13 - Kapatılan RP Genel Başkan Yardımcısı Şevket Kazan, Ocak 1998'te Duyar'ın devlet adına bazı eylemlerde kullanıldığına ilişkin iddialar olduğunu söylemişti. Bu iddialar soruşturuldu mu?

14 - Duyar'ın öldürülmesinin hemen ardından silahların cezaevine yardım olmadan giremeyeceği söylendi. Peki kim yardım etti?
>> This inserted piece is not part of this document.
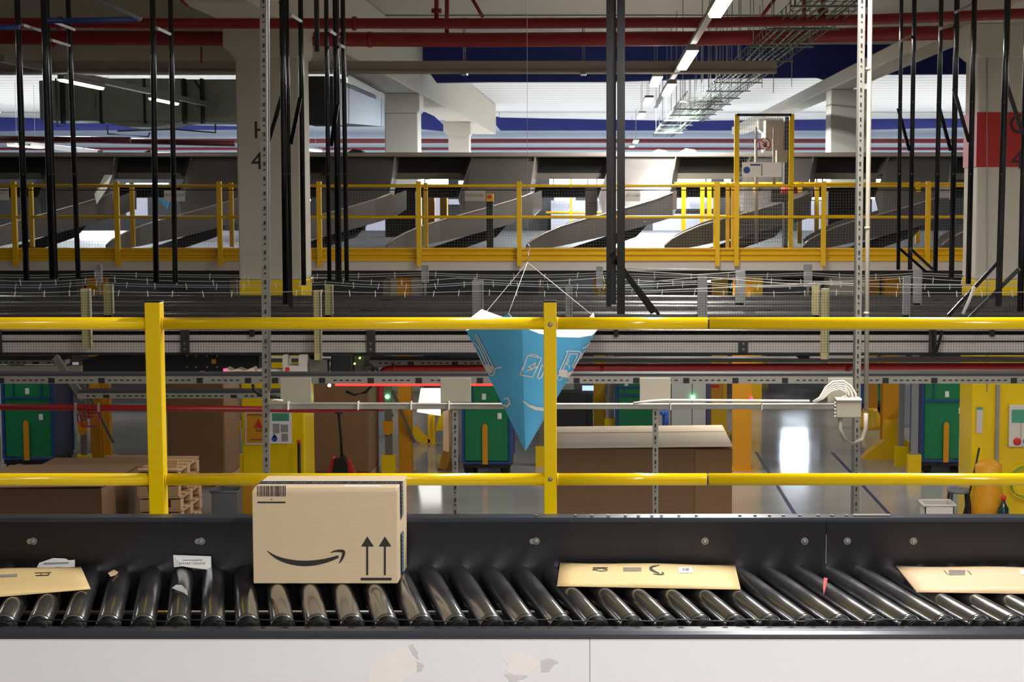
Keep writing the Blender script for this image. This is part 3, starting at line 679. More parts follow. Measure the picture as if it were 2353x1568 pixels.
t = wrap('lift_machine', 'pale machine mast with dark frame inside the wire guard', 'machine', at=P(1770, 570, D+0.8))
MB().pbox(1760, 276, 1800, 345, D+0.8, 0.4).build('mast', M['trayc'], t)
MB().pbox(1803, 268, 1817, 570, D+0.8, 0.3).build('dark_frame', M['darkg'], t)
MB().pbox(1785, 345, 1810, 373, D+0.5, 0.2).build('control_box', M['trayc'], t)
MB().pbox(1772, 435, 1815, 465, D+0.5, 0.4).build('drive_unit', M['blackm'], t); MB().tube([P(1795, 438, D+0.4), P(1832, 438, D+0.4)], 0.05, 10).build('red_motor', M['colred'], t)
for x in (1737, 1778): MB().tube([P(x, 292, D+0.3), P(x+1, 320, D+0.3)], 0.02, 6).tube([P(x, 320, D+0.3), P(x+1, 430 if x > 1750 else 560, D+0.3)], 0.025, 6).build('rod', M['trayc'], t)
# ------------------------------------------------------------------ middle level: black conveyors behind nets
ZC = PZ(758, 13.0)
def lane(D0, D1, label, zoff=0.0, panel=True, lit=True):
    t = wrap('belt_conveyor', label, 'conveyor', at=(0, (D0+D1)/2, ZC+zoff))
    x0, x1 = -9.5, 9.5; z = ZC+zoff
    MB().box(x0, x1, D0+0.16, D1-0.16, z-0.1, z-0.045).build('belt', M['rubber'], t)
    MB().box(x0, x1, D0, D0+0.07, z-0.05, z).build('near_side_rail', M['siderail'], t, 0.01)
    MB().box(x0, x1, D1-0.07, D1, z-0.05, z).build('far_side_rail', M['siderail'], t, 0.01)
    return t
t = lane(13.0, 14.3, 'nearest belt conveyor, with pale grey side panel behind the black net')
def yb(y0, y1, D, name, m, dep=0.02, x0=-900, x1=3300):
    return MB().pbox(x0, y0, x1, y1, D, dep).build(name, m, t)
yb(759, 783, 13.0, 'upper_side_panel', M['panelg']); yb(783, 787, 12.995, 'panel_joint', M['blackm'], 0.02)
yb(787, 811, 13.0, 'lower_side_panel', M['panelg']); yb(811, 817, 12.99, 'bottom_edge', M['blackm'], 0.06)
for x0, x1, y0 in ((415, 434, 760), (842, 862, 760), (1697, 1719, 784), (2135, 2152, 758), (-8, 3, 760)):
    m = MB().pbox(x0, y0, x1, 811, 12.97, 0.02); m.build('splice_bracket', M['darkg'], t)
    for yy in (790, 803): MB().lathe([(0.009, 0), (0.009, -0.008)], P((x0+x1)/2, yy, 12.97), 8, 'y').build('bolt', M['galv'], t)
for x in (578, 1416, 2281): MB().pbox(x-5, 757, x+5, 774, 12.96, 0.03).build('clip_block', M['blackm'], t)
lane(14.7, 15.9, 'second belt conveyor behind the nearest one, under the sagging cables')
lane(16.3, 17.4, 'third belt conveyor, farthest of the three behind the nets')
# lower deck of the conveyor structure
t = wrap('conveyor_underframe', 'dark underframe beneath the pale conveyor side panel', 'frame', at=(0, 14, ZC-0.4))
for ya, yb2 in ((14.5, 14.78), (16.3, 16.36), (18.1, 18.17)): MB().box(-9.5, 9.5, ya, yb2, ZC-0.165, ZC-0.1005).build('long_rail', M['blackm'], t)
for k in range(9): MB().box(-8+k*1.9, -7.92+k*1.9, 13.05, 18.2, ZC-0.23, ZC-0.166).build('cross_beam', M['blackm'], t)
MB().pbox(-80, 824, 2440, 833, 15.2, 0.2).build('cross_member', M['galvd'], t)
MB().pbox(870, 845, 2440, 862, 14.9, 0.1).build('pale_beam', M['panelg'], t)
MB().pbox(-80, 842, 185, 858, 14.9, 0.1).build('pale_beam', M['panelg'], t)

# nets: posts, cords, mesh and clips
def net(D, ytop, ybot, sag, label, posts_px, mesh_step=None, clip_px=62, cords=((0, 0),), th=0.0035, m='wire'):
    t = wrap('safety_net', label, 'net', at=P(1200, ybot, D))
    xs = [-90]+posts_px+[2450]
    def yof(x, k):
        for a, b in zip(xs[:-1], xs[1:]):
            if a <= x <= b:
                u = (x-a)/(b-a); return ytop+k+sag*4*u*(1-u)
        return ytop+k
    for j, (k, s) in enumerate(cords):
        MB().tube([P(x, yof(x, k)+s*math.sin(x*0.01), D-0.01*j) for x in range(-90, 2451, 30)], th, 5).build('cord', M[m], t)
    x = -40+random.random()*20; n = 0
    while x < 2420 and n < 60:
        y = yof(x, 0); a = random.uniform(-3, 3)
        MB().bar(P(x, y-4, D-0.02), P(x+a, y+10, D-0.02), 0.006, 0.005).build('clip', M['plasticw'], t)
        x += clip_px*random.uniform(0.85, 1.15); n += 1
    if mesh_step:
        g = MB(); x = -90
        while x < 2450:
            a = 0.7*math.sin(x*0.05)
            y0 = yof(x, 0)
            g.bar(P(x, y0, D), P(x+a, (y0+ybot)/2, D+0.01), 0.0016, 0.0016); g.bar(P(x+a, (y0+ybot)/2, D+0.01), P(x, ybot, D), 0.0016, 0.0016); x += mesh_step
        y = ytop+2
        while y < ybot:
            pts = [P(x, y+sag*0.5*math.sin(x*0.013)*(1-(y-ytop)/(ybot-ytop)), D) for x in range(-90, 2451, 120)]
            for p, q in zip(pts[:-1], pts[1:]): g.bar(p, q, 0.0016, 0.0016)
            y += mesh_step*1.02
        g.build('net_mesh', M['net'], t, fix=False)['kind'] = 'stuff'
    return t
net(12.7, 669, 811, 4, 'black square-mesh net in front of the nearest conveyor', [197, 731, 1098, 1612, 1896], 6.2, 66, ((0, 0),), 0.0022)
net(14.6, 648, 745, 8, 'second net line with pale sagging cords behind the nearest net', [210, 748, 1098, 1612, 1896], None, 64, ((0, 0), (5, 0.6)), 0.0024)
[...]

15 - Daha önceki bütün itirafçı infazlarında kendi militanlarını kullanan Dev - Sol, çok sayıda militanının bulunduğu Afyon Cezaevin'de Karagümrük çetesini taşeron olarak kullanmış olabilir mi?

16 - Sık sık suikastte rol aldığı ileri sürülen dördüncü kişi kim?

17 - Parsadan, Duyar'ın sırdaşı olduğu için mi öldürülmek istendi? Parsadan, Duyar hakkında önemli bilgilere sahip olabilir mi?

18 - Adalet Bakanlığı, öldürme eyleminin biri ekmek dağıtımı, diğeri havalandırma sırasında olduğu yolunda çelişik iki açıklama yaptı. Bu çelişki nereden kaynaklandı?

19 - CHP İçel Milletvekili Fikri Sağlar, Duyar'ın ölümünün ardından yaptığı açıklamada bazı Kürt işadamlarının faili meçhul biçimde ortadan kaldırıldıkları dönemde, Sabancı'ların Kürt sorunu hakkında bir rapor hazırladıklarına dikkat çekerek, suikastin Susurluk'la bağlantılı olduğu olasılığının arttığını söyledi. Suikastin, Sabancılar'ın hazırlattığı Güneydoğu Raporu ile ilişkisi bulunuyor mu?